Description of the task: Set down the listing below verbatim, but only from its first line through the line containing "from mathutils import Vector, Matrix, noise".

____

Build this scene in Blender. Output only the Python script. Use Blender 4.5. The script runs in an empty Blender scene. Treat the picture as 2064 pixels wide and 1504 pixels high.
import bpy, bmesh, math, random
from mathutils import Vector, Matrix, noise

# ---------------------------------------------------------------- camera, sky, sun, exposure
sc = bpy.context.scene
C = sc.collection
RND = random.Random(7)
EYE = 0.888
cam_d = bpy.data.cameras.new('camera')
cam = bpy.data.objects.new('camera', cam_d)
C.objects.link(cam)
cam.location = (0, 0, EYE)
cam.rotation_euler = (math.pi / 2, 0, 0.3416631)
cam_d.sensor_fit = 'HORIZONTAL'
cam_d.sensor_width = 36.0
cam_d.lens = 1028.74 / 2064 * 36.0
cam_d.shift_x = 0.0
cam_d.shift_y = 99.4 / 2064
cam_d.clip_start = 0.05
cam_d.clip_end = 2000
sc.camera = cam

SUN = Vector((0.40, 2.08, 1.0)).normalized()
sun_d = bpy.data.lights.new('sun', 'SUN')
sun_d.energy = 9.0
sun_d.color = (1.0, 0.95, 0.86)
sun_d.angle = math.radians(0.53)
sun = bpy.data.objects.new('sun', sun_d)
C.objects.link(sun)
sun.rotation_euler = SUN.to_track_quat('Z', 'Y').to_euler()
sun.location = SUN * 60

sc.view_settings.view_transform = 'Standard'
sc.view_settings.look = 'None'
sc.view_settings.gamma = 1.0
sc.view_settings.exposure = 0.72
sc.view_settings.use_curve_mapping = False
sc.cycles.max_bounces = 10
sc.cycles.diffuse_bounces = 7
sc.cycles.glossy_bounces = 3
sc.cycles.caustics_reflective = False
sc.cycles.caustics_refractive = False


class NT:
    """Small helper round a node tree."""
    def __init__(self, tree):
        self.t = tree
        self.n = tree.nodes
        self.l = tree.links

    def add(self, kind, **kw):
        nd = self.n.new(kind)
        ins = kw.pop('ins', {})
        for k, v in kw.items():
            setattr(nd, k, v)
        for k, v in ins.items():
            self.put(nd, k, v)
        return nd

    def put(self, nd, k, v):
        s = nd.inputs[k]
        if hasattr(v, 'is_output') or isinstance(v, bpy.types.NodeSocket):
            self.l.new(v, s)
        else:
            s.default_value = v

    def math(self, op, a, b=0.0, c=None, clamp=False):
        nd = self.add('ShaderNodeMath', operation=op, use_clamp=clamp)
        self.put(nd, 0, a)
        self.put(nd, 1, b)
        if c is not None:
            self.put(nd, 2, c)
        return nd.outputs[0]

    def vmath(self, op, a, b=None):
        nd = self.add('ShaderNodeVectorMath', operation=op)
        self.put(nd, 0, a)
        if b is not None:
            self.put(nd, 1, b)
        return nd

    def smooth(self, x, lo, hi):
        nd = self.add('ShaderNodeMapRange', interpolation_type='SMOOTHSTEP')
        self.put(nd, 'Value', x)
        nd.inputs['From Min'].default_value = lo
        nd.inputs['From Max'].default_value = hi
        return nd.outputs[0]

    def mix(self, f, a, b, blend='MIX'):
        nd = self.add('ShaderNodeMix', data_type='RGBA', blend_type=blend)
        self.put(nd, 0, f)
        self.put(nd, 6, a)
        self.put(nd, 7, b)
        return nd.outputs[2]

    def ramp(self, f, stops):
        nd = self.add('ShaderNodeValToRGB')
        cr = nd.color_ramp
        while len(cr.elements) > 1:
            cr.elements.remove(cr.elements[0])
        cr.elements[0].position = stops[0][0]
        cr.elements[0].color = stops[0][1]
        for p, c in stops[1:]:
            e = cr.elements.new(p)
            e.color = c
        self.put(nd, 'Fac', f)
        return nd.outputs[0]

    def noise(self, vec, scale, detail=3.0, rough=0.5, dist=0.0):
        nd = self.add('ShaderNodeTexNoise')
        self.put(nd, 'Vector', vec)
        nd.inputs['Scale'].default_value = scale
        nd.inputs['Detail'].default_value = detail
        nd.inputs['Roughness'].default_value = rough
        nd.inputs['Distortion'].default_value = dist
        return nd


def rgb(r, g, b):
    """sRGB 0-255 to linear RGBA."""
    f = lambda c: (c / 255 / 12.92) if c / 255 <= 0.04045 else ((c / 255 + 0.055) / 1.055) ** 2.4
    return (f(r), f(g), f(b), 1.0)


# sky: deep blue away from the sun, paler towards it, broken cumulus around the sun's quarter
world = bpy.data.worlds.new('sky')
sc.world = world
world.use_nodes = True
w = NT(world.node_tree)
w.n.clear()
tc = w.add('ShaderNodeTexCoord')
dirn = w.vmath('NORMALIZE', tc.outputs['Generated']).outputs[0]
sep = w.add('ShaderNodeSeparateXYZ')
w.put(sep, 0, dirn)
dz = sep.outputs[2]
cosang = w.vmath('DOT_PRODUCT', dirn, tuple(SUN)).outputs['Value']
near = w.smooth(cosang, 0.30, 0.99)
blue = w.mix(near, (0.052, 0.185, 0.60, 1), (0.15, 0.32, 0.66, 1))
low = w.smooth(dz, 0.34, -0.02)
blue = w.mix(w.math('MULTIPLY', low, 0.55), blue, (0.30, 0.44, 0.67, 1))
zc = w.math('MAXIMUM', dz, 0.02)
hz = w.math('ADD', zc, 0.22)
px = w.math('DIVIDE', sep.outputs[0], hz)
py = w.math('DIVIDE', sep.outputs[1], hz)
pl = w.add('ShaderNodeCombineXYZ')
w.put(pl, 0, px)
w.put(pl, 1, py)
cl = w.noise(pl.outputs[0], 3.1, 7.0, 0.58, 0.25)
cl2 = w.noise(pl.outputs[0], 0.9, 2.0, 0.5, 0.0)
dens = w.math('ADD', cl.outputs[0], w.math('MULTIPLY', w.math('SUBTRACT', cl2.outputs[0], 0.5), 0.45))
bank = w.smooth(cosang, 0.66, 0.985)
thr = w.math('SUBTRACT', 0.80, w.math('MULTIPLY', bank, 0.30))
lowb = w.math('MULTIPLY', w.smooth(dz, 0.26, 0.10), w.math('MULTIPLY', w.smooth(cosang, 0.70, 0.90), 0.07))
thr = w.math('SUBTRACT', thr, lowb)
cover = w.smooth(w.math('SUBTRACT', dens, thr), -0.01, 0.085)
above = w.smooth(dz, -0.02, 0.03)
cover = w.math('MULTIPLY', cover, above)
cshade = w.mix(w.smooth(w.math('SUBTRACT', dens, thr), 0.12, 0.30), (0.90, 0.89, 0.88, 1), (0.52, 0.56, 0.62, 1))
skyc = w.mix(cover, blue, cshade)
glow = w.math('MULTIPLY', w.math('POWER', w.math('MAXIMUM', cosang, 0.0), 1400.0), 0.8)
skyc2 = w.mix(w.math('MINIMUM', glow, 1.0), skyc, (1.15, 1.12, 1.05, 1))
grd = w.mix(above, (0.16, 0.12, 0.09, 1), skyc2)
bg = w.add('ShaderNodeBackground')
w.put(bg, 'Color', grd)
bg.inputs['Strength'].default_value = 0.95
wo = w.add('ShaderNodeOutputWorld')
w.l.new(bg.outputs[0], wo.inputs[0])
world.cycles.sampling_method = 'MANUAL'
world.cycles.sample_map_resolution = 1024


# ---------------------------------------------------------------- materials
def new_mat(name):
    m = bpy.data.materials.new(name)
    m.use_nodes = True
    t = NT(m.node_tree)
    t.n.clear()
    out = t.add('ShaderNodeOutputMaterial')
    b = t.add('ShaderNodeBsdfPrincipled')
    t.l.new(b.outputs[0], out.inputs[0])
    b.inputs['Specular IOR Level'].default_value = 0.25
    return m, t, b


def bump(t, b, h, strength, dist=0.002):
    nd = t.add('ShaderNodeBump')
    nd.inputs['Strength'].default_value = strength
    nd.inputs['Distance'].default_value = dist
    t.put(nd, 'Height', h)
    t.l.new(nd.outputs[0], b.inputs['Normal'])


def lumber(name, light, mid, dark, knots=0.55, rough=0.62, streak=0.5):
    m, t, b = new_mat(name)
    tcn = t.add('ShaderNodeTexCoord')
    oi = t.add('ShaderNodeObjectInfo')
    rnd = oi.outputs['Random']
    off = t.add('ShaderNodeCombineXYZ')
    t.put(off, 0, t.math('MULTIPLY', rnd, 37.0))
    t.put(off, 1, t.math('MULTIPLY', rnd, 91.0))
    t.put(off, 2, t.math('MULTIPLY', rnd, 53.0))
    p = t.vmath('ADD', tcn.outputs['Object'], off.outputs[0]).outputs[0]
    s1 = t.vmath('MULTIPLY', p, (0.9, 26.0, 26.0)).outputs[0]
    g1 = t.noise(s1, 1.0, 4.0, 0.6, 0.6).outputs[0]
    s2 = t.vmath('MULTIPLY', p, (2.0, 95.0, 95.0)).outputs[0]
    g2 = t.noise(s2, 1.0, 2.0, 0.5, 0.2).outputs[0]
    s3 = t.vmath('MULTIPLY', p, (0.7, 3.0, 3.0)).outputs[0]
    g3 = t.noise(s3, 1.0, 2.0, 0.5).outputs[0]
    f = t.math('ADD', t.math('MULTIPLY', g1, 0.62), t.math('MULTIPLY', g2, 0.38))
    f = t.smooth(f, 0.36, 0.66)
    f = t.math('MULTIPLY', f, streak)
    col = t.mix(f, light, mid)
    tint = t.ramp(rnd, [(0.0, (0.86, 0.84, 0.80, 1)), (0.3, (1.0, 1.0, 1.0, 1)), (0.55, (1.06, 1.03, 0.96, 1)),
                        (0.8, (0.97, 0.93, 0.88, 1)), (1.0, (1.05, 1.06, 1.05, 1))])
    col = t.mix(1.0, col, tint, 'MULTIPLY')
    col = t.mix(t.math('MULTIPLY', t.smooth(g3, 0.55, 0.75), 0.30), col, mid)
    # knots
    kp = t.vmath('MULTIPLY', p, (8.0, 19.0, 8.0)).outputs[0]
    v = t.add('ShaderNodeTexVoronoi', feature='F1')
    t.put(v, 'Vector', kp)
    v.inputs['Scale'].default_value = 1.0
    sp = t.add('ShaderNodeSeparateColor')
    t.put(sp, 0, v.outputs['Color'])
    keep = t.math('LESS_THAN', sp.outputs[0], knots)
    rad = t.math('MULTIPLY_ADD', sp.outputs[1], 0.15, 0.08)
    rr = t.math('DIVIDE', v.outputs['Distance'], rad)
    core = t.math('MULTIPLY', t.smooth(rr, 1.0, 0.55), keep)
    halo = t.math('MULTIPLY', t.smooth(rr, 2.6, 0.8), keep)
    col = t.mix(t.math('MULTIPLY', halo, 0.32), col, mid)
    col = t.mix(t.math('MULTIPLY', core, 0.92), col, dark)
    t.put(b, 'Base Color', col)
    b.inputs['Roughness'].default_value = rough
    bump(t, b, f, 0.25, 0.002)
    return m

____

Exercise result:
Build this scene in Blender. Output only the Python script. Use Blender 4.5. The script runs in an empty Blender scene. Treat the picture as 2064 pixels wide and 1504 pixels high.
import bpy, bmesh, math, random
from mathutils import Vector, Matrix, noise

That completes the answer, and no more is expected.